Pada Kamis (26/4/2018), Gubernur BI Agus DW Martowardojo menyampaikan, apabila tekanan terhadap nilai tukar berlanjut, serta berpotensi menghambat pencapaian sasaran inflasi dan mengganggu stabilitas sistem keuangan, BI tidak menutup ruang bagi penyesuaian suku bunga kebijakan BI 7-Day Reverse Repo Rate.
Secara terpisah, analis Binaartha Sekuritas, Muhammad Nafan Aji Gusta, menilai, pola pergerakan IHSG yang menunjukkan tekanan untuk melepas atau menjual saham sudah berkurang. Hal ini bisa menjadi tanda bahwa tren pembalikan harga akan terjadi dalam waktu dekat.

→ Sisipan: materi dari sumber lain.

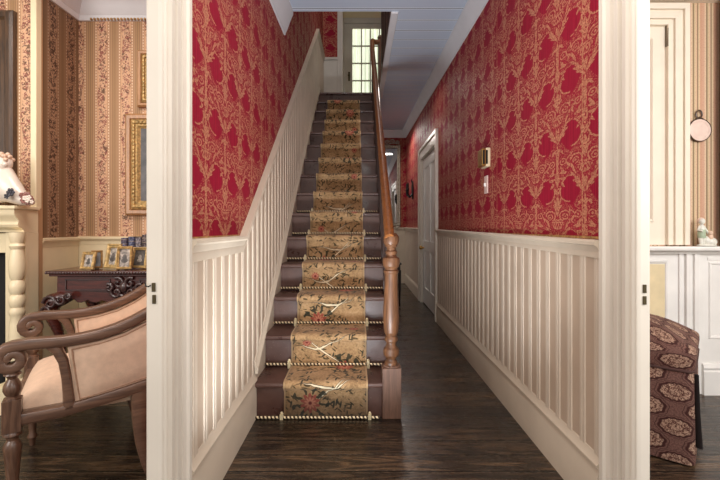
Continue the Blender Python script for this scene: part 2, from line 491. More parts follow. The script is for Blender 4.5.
# ------------------------------------------------------------------ meshes
class MB:
    def __init__(s): s.v, s.f, s.mi, s.uv = [], [], [], {}
    def add(s, vs, fs, mi=0):
        o = len(s.v); s.v += [tuple(q) for q in vs]
        for f in fs: s.f.append(tuple(o + i for i in f)); s.mi.append(mi)
        return o
    def box(s, x0, x1, y0, y1, z0, z1, mi=0):
        s.add([(x0, y0, z0), (x1, y0, z0), (x1, y1, z0), (x0, y1, z0), (x0, y0, z1), (x1, y0, z1), (x1, y1, z1), (x0, y1, z1)],
              [(3, 2, 1, 0), (4, 5, 6, 7), (0, 1, 5, 4), (1, 2, 6, 5), (2, 3, 7, 6), (3, 0, 4, 7)], mi); return s
    def rings(s, rings, closed=True, cap=True, mi=0):
        n = len(rings[0]); o = len(s.v)
        for r in rings: s.v += [tuple(q) for q in r]
        for i in range(len(rings) - 1):
            for j in range(n if closed else n - 1):
                a = o + i * n + j; b = o + i * n + (j + 1) % n
                s.f.append((a, b, b + n, a + n)); s.mi.append(mi)
        if cap and closed:
            s.f.append(tuple(o + j for j in range(n - 1, -1, -1))); s.mi.append(mi)
            e = o + (len(rings) - 1) * n
            s.f.append(tuple(e + j for j in range(n))); s.mi.append(mi)
        return s
    def lathe(s, prof, c=(0, 0), seg=24, mi=0):
        s.rings([[(c[0] + r * math.cos(2 * PI * k / seg), c[1] + r * math.sin(2 * PI * k / seg), z) for k in range(seg)] for r, z in prof], mi=mi)
        return s
    def tube(s, path, rad, seg=10, up=None, flat=1.0, mi=0, square=False):
        path = [Vector(p) for p in path]; rings = []
        if not isinstance(rad, (list, tuple)): rad = [rad] * len(path)
        ref = Vector(up) if up else None; prev = None
        for i, p in enumerate(path):
            t = (path[min(i + 1, len(path) - 1)] - path[max(i - 1, 0)]).normalized()
            if ref is not None: a = ref - t * ref.dot(t)
            elif prev is None:
                a = Vector((0, 0, 1)) if abs(t.z) < .9 else Vector((1, 0, 0)); a = a - t * a.dot(t)
            else: a = prev - t * prev.dot(t)
            a.normalize(); prev = a; b = t.cross(a)
            ra, rb = rad[i] if isinstance(rad[i], (tuple, list)) else (rad[i], rad[i] * flat)
            ring = []
            for k in range(seg):
                th = 2 * PI * k / seg + (PI / seg if square else 0)
                ca, sa = math.cos(th), math.sin(th)
                if square:
                    e = .45
                    ca = math.copysign(abs(ca) ** e, ca); sa = math.copysign(abs(sa) ** e, sa)
                ring.append(p + a * (ra * ca) + b * (rb * sa))
            rings.append(ring)
        s.rings(rings, mi=mi); return s
    def prism(s, poly, fn, a, b, mi=0):
        """poly: list of 2D points, fn(p, d) -> 3D; caps at d = a and d = b"""
        s.rings([[fn(p, a) for p in poly], [fn(p, b) for p in poly]], mi=mi); return s
    def sweep(s, prof, path, outs, mi=0):
        """prof: (out, up) polygon carried along path; outs one vector or one for each point"""
        if not isinstance(outs, list): outs = [outs] * len(path)
        R = [[Vector(p) + Vector(o) * a + Vector((0, 0, b)) for a, b in prof] for p, o in zip(path, outs)]
        s.rings(R, mi=mi); return s
    def sphere(s, c, r, sx=1, sy=1, sz=1, seg=16, ring=10, mi=0):
        R = []
        for i in range(ring + 1):
            th = -PI / 2 + PI * i / ring; rr = max(math.cos(th), .001) * r
            R.append([(c[0] + sx * rr * math.cos(2 * PI * k / seg), c[1] + sy * rr * math.sin(2 * PI * k / seg), c[2] + sz * r * math.sin(th)) for k in range(seg)])
        s.rings(R, mi=mi); return s
    def grid(s, fn, nu, nv, uvfn=None, mi=0):
        o = len(s.v)
        for i in range(nu + 1):
            for j in range(nv + 1):
                s.v.append(tuple(fn(i / nu, j / nv)))
                if uvfn: s.uv[len(s.v) - 1] = uvfn(i / nu, j / nv)
        for i in range(nu):
            for j in range(nv):
                a = o + i * (nv + 1) + j
                s.f.append((a, a + nv + 1, a + nv + 2, a + 1)); s.mi.append(mi)
        return s
    def build(s, name, mats, parent=None, smooth=None, bevel=0, seg=2, fix=True, local=False):
        me = bpy.data.meshes.new(name); me.from_pydata(s.v, [], s.f)
        if not isinstance(mats, (list, tuple)): mats = [mats]
        for k in mats: me.materials.append(M[k])
        me.polygons.foreach_set('material_index', s.mi)
        if s.uv:
            l = me.uv_layers.new(name='UVMap')
            for lp in me.loops: l.data[lp.index].uv = s.uv.get(lp.vertex_index, (0, 0))
        if fix:
            bm = bmesh.new(); bm.from_mesh(me)
            bmesh.ops.recalc_face_normals(bm, faces=bm.faces); bm.to_mesh(me); bm.free()
        if smooth:
            me.polygons.foreach_set('use_smooth', [True] * len(me.polygons))
            me.set_sharp_from_angle(angle=math.radians(smooth))
        o = bpy.data.objects.new(name, me); col.objects.link(o)
        if bevel:
            b = o.modifiers.new('bevel', 'BEVEL'); b.width = bevel; b.segments = seg; b.limit_method = 'ANGLE'; b.angle_limit = math.radians(40)
            b.harden_normals = False
        if parent is not None:
            o.parent = parent
            if not local:
                W = world_of(parent); o.location = -W
        return o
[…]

“Pergerakan IHSG mengindikasikan potensi stimulus beli yang berarti berpotensi juga terjadi penguatan pada pergerakan pekan ini,” ujarnya.
Analis PT Indosurya Bersinar Sekuritas, William Suryawijaya, mengatakan, pergerakan IHSG pada pekan ini akan dipengaruhi persepsi pasar yang positif terkait pengumuman inflasi April 2018 yang diperkirakan tetap terjaga.